* _Instructions for the task_
Print the lines of the data, starting with the first, up to and including the line where "b = B(); bx(b, (a0.x, 35.9, a1.z), (a1.x, 36, a0.z), .02);" appears.

* _Raw data_

········

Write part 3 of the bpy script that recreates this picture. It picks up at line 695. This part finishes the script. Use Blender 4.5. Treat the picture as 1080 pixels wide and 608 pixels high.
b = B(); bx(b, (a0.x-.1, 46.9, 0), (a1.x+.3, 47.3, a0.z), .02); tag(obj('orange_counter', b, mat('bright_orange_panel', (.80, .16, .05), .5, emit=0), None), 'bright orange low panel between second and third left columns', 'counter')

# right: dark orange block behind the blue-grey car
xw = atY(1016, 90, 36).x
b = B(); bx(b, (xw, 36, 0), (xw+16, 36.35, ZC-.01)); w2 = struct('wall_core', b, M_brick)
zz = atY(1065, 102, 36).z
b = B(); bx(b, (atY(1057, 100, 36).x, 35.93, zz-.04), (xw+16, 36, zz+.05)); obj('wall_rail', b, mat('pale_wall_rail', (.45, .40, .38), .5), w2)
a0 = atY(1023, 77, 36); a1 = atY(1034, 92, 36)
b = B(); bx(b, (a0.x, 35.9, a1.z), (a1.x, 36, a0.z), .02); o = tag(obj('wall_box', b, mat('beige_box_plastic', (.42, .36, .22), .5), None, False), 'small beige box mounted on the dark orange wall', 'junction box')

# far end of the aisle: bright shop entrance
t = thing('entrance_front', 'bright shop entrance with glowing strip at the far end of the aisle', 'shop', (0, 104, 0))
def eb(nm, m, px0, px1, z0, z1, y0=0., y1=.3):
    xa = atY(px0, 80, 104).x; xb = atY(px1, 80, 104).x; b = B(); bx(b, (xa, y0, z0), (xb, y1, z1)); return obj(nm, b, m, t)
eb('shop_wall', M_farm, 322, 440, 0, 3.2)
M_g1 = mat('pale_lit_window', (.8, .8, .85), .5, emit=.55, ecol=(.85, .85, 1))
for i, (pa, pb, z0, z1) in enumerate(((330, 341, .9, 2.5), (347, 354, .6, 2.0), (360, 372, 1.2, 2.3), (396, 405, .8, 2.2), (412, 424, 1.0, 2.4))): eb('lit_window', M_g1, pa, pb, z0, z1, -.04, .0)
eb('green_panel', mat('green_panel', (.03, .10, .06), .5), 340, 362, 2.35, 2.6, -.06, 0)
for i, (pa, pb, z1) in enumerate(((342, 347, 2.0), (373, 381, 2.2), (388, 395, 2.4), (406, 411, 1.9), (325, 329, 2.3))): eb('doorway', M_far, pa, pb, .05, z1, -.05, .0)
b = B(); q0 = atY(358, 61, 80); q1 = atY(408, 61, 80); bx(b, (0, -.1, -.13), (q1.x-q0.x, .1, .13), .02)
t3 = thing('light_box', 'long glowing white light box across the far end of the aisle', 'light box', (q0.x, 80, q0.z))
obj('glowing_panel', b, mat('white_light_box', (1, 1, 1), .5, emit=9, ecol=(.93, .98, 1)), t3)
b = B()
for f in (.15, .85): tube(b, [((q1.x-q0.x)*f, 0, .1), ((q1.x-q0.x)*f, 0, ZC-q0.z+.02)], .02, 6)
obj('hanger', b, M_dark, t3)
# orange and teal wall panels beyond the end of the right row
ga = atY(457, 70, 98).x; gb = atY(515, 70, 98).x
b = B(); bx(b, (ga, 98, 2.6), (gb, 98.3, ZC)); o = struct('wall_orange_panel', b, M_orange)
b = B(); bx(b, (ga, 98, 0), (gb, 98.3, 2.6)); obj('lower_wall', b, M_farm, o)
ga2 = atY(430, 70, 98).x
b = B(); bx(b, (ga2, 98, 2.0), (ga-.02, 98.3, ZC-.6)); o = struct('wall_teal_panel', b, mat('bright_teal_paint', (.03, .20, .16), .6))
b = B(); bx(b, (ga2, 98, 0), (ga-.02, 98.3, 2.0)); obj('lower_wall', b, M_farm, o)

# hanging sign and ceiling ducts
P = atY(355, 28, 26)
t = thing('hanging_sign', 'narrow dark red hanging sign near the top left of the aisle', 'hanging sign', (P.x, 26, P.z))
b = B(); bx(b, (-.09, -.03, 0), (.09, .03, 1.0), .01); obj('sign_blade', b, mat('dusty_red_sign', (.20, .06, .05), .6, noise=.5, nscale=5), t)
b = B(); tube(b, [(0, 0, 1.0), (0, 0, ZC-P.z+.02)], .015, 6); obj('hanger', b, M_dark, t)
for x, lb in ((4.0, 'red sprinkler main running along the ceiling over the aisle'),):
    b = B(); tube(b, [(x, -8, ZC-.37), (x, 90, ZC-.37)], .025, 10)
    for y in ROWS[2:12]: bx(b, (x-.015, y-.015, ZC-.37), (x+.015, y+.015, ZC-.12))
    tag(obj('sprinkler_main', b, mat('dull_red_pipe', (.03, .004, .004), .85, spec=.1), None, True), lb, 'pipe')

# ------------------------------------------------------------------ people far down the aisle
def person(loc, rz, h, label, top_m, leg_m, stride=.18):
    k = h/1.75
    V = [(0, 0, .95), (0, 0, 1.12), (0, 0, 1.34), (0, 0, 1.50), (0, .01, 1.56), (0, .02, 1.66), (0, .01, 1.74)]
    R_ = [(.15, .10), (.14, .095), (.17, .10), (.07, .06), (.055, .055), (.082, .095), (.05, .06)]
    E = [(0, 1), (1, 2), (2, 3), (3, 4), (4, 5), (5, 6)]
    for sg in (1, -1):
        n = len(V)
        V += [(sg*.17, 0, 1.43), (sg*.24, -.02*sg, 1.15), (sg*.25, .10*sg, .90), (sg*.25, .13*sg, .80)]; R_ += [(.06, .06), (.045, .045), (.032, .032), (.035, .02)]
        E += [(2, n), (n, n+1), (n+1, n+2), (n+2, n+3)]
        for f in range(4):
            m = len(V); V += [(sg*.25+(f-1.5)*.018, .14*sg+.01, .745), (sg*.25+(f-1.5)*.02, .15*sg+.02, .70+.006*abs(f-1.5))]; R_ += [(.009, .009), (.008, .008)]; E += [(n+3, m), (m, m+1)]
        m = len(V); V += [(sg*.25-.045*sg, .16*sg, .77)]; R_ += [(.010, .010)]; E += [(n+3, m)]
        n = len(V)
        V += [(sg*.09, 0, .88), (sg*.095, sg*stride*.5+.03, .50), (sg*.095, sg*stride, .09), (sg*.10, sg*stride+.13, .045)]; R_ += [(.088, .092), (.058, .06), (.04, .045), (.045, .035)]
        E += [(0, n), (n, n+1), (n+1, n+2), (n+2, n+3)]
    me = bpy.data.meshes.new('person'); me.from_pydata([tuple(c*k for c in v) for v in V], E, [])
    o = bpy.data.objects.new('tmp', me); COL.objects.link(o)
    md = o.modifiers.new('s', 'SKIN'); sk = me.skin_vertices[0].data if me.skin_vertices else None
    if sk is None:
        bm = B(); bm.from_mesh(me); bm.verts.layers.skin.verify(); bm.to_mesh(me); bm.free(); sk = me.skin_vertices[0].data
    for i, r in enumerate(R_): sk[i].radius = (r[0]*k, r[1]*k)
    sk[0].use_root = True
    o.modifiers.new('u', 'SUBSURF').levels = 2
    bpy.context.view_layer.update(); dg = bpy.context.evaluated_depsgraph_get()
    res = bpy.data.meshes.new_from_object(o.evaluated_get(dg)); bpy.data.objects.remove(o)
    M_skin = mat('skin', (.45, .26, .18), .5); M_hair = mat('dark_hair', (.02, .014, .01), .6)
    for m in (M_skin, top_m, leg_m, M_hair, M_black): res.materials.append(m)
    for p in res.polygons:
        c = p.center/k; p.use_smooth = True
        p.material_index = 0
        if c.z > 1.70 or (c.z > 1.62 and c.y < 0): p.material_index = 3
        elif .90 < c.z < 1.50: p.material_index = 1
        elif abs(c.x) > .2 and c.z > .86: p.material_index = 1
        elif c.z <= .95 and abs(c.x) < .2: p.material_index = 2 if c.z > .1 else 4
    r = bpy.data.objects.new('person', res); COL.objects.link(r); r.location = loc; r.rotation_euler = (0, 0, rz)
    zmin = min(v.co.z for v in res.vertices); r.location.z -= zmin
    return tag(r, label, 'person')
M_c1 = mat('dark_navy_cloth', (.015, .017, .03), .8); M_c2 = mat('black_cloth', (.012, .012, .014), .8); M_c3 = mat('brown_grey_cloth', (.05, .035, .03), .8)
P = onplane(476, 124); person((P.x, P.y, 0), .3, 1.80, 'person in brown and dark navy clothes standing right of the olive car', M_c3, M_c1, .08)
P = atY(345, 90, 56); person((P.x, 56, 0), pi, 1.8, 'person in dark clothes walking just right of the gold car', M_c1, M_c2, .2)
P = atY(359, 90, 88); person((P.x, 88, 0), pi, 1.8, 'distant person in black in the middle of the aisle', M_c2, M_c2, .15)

········

* _Answer to this problem_
Write part 3 of the bpy script that recreates this picture. It picks up at line 695. This part finishes the script. Use Blender 4.5. Treat the picture as 1080 pixels wide and 608 pixels high.
b = B(); bx(b, (a0.x-.1, 46.9, 0), (a1.x+.3, 47.3, a0.z), .02); tag(obj('orange_counter', b, mat('bright_orange_panel', (.80, .16, .05), .5, emit=0), None), 'bright orange low panel between second and third left columns', 'counter')

# right: dark orange block behind the blue-grey car
xw = atY(1016, 90, 36).x
b = B(); bx(b, (xw, 36, 0), (xw+16, 36.35, ZC-.01)); w2 = struct('wall_core', b, M_brick)
zz = atY(1065, 102, 36).z
b = B(); bx(b, (atY(1057, 100, 36).x, 35.93, zz-.04), (xw+16, 36, zz+.05)); obj('wall_rail', b, mat('pale_wall_rail', (.45, .40, .38), .5), w2)
a0 = atY(1023, 77, 36); a1 = atY(1034, 92, 36)
b = B(); bx(b, (a0.x, 35.9, a1.z), (a1.x, 36, a0.z), .02); o = tag(obj('wall_box', b, mat('beige_box_plastic', (.42, .36, .22), .5), None, False), 'small beige box mounted on the dark orange wall', 'junction box')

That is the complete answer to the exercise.